> MATERIAL PROVIDED:

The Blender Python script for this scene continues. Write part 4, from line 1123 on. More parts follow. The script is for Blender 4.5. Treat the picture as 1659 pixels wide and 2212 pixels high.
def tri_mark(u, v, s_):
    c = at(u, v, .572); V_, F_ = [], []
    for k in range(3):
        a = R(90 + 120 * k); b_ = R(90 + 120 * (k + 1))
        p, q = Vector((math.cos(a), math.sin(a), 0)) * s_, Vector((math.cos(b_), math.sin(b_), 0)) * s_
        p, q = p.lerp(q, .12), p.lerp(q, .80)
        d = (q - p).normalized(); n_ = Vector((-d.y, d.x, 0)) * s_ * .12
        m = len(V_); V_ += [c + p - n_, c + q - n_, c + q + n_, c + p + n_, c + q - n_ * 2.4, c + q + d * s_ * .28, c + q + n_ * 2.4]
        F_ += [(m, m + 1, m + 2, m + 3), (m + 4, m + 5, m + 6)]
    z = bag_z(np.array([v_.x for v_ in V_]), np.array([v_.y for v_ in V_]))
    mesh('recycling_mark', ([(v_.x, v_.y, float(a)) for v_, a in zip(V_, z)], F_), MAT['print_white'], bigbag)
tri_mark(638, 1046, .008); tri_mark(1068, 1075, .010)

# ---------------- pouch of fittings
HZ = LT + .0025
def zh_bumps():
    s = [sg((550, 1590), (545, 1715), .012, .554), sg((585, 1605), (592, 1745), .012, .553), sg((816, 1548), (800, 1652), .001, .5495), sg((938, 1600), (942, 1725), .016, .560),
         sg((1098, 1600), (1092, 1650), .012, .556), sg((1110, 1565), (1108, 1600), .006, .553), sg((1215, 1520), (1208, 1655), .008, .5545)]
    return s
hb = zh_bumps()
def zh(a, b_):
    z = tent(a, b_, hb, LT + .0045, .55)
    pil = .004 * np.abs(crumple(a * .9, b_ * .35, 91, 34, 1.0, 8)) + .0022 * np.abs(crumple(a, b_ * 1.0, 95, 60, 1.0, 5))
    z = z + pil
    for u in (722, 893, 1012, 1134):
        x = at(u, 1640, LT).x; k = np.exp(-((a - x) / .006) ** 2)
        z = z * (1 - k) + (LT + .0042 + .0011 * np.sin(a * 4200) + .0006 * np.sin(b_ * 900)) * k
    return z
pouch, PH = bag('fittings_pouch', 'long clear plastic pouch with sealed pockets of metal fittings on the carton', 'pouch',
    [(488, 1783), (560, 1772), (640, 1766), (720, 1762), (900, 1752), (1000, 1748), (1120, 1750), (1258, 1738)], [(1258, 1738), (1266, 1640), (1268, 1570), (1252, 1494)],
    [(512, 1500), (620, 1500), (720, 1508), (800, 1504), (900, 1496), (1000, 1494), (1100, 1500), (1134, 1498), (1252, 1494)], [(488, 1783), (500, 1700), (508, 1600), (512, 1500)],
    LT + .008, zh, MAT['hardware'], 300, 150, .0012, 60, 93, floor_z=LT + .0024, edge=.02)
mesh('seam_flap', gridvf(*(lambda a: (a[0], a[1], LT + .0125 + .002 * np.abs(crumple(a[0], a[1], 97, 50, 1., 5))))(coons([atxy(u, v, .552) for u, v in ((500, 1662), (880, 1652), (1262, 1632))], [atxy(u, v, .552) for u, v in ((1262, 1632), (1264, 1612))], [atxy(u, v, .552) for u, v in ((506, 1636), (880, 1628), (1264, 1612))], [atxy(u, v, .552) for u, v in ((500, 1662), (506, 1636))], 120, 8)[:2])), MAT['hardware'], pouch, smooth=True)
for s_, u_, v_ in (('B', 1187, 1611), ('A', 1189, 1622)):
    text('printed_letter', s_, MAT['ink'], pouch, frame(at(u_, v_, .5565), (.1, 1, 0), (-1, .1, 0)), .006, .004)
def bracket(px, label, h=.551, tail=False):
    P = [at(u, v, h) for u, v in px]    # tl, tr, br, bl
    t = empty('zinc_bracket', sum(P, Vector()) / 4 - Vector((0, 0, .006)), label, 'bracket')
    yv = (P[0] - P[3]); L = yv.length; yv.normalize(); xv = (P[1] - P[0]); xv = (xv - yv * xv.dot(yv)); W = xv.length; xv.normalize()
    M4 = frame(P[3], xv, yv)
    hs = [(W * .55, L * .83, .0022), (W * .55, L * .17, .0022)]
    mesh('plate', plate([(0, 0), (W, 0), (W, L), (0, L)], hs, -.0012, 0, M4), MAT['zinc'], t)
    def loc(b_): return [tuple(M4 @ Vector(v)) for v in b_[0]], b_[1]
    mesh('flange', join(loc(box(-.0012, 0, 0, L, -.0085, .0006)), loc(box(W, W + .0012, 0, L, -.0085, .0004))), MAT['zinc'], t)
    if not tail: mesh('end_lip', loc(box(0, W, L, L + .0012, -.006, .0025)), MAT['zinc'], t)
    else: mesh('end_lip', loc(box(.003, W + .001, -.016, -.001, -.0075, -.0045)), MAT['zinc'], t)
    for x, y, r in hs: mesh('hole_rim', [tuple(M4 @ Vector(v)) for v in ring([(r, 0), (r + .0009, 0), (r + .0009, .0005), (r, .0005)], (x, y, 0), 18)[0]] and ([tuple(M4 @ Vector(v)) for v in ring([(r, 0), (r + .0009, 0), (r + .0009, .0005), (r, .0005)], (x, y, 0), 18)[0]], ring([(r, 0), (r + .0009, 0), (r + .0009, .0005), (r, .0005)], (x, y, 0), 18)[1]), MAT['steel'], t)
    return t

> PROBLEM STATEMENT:
Repeat the listing in full, keeping every line exactly as it is.

> SOLUTION:
The Blender Python script for this scene continues. Write part 4, from line 1123 on. More parts follow. The script is for Blender 4.5. Treat the picture as 1659 pixels wide and 2212 pixels high.
def tri_mark(u, v, s_):
    c = at(u, v, .572); V_, F_ = [], []
    for k in range(3):
        a = R(90 + 120 * k); b_ = R(90 + 120 * (k + 1))
        p, q = Vector((math.cos(a), math.sin(a), 0)) * s_, Vector((math.cos(b_), math.sin(b_), 0)) * s_
        p, q = p.lerp(q, .12), p.lerp(q, .80)
        d = (q - p).normalized(); n_ = Vector((-d.y, d.x, 0)) * s_ * .12
        m = len(V_); V_ += [c + p - n_, c + q - n_, c + q + n_, c + p + n_, c + q - n_ * 2.4, c + q + d * s_ * .28, c + q + n_ * 2.4]
        F_ += [(m, m + 1, m + 2, m + 3), (m + 4, m + 5, m + 6)]
    z = bag_z(np.array([v_.x for v_ in V_]), np.array([v_.y for v_ in V_]))
    mesh('recycling_mark', ([(v_.x, v_.y, float(a)) for v_, a in zip(V_, z)], F_), MAT['print_white'], bigbag)
tri_mark(638, 1046, .008); tri_mark(1068, 1075, .010)

# ---------------- pouch of fittings
HZ = LT + .0025
def zh_bumps():
    s = [sg((550, 1590), (545, 1715), .012, .554), sg((585, 1605), (592, 1745), .012, .553), sg((816, 1548), (800, 1652), .001, .5495), sg((938, 1600), (942, 1725), .016, .560),
         sg((1098, 1600), (1092, 1650), .012, .556), sg((1110, 1565), (1108, 1600), .006, .553), sg((1215, 1520), (1208, 1655), .008, .5545)]
    return s
hb = zh_bumps()
def zh(a, b_):
    z = tent(a, b_, hb, LT + .0045, .55)
    pil = .004 * np.abs(crumple(a * .9, b_ * .35, 91, 34, 1.0, 8)) + .0022 * np.abs(crumple(a, b_ * 1.0, 95, 60, 1.0, 5))
    z = z + pil
    for u in (722, 893, 1012, 1134):
        x = at(u, 1640, LT).x; k = np.exp(-((a - x) / .006) ** 2)
        z = z * (1 - k) + (LT + .0042 + .0011 * np.sin(a * 4200) + .0006 * np.sin(b_ * 900)) * k
    return z
pouch, PH = bag('fittings_pouch', 'long clear plastic pouch with sealed pockets of metal fittings on the carton', 'pouch',
    [(488, 1783), (560, 1772), (640, 1766), (720, 1762), (900, 1752), (1000, 1748), (1120, 1750), (1258, 1738)], [(1258, 1738), (1266, 1640), (1268, 1570), (1252, 1494)],
    [(512, 1500), (620, 1500), (720, 1508), (800, 1504), (900, 1496), (1000, 1494), (1100, 1500), (1134, 1498), (1252, 1494)], [(488, 1783), (500, 1700), (508, 1600), (512, 1500)],
    LT + .008, zh, MAT['hardware'], 300, 150, .0012, 60, 93, floor_z=LT + .0024, edge=.02)
mesh('seam_flap', gridvf(*(lambda a: (a[0], a[1], LT + .0125 + .002 * np.abs(crumple(a[0], a[1], 97, 50, 1., 5))))(coons([atxy(u, v, .552) for u, v in ((500, 1662), (880, 1652), (1262, 1632))], [atxy(u, v, .552) for u, v in ((1262, 1632), (1264, 1612))], [atxy(u, v, .552) for u, v in ((506, 1636), (880, 1628), (1264, 1612))], [atxy(u, v, .552) for u, v in ((500, 1662), (506, 1636))], 120, 8)[:2])), MAT['hardware'], pouch, smooth=True)
for s_, u_, v_ in (('B', 1187, 1611), ('A', 1189, 1622)):
    text('printed_letter', s_, MAT['ink'], pouch, frame(at(u_, v_, .5565), (.1, 1, 0), (-1, .1, 0)), .006, .004)
def bracket(px, label, h=.551, tail=False):
    P = [at(u, v, h) for u, v in px]    # tl, tr, br, bl
    t = empty('zinc_bracket', sum(P, Vector()) / 4 - Vector((0, 0, .006)), label, 'bracket')
    yv = (P[0] - P[3]); L = yv.length; yv.normalize(); xv = (P[1] - P[0]); xv = (xv - yv * xv.dot(yv)); W = xv.length; xv.normalize()
    M4 = frame(P[3], xv, yv)
    hs = [(W * .55, L * .83, .0022), (W * .55, L * .17, .0022)]
    mesh('plate', plate([(0, 0), (W, 0), (W, L), (0, L)], hs, -.0012, 0, M4), MAT['zinc'], t)
    def loc(b_): return [tuple(M4 @ Vector(v)) for v in b_[0]], b_[1]
    mesh('flange', join(loc(box(-.0012, 0, 0, L, -.0085, .0006)), loc(box(W, W + .0012, 0, L, -.0085, .0004))), MAT['zinc'], t)
    if not tail: mesh('end_lip', loc(box(0, W, L, L + .0012, -.006, .0025)), MAT['zinc'], t)
    else: mesh('end_lip', loc(box(.003, W + .001, -.016, -.001, -.0075, -.0045)), MAT['zinc'], t)
    for x, y, r in hs: mesh('hole_rim', [tuple(M4 @ Vector(v)) for v in ring([(r, 0), (r + .0009, 0), (r + .0009, .0005), (r, .0005)], (x, y, 0), 18)[0]] and ([tuple(M4 @ Vector(v)) for v in ring([(r, 0), (r + .0009, 0), (r + .0009, .0005), (r, .0005)], (x, y, 0), 18)[0]], ring([(r, 0), (r + .0009, 0), (r + .0009, .0005), (r, .0005)], (x, y, 0), 18)[1]), MAT['steel'], t)
    return t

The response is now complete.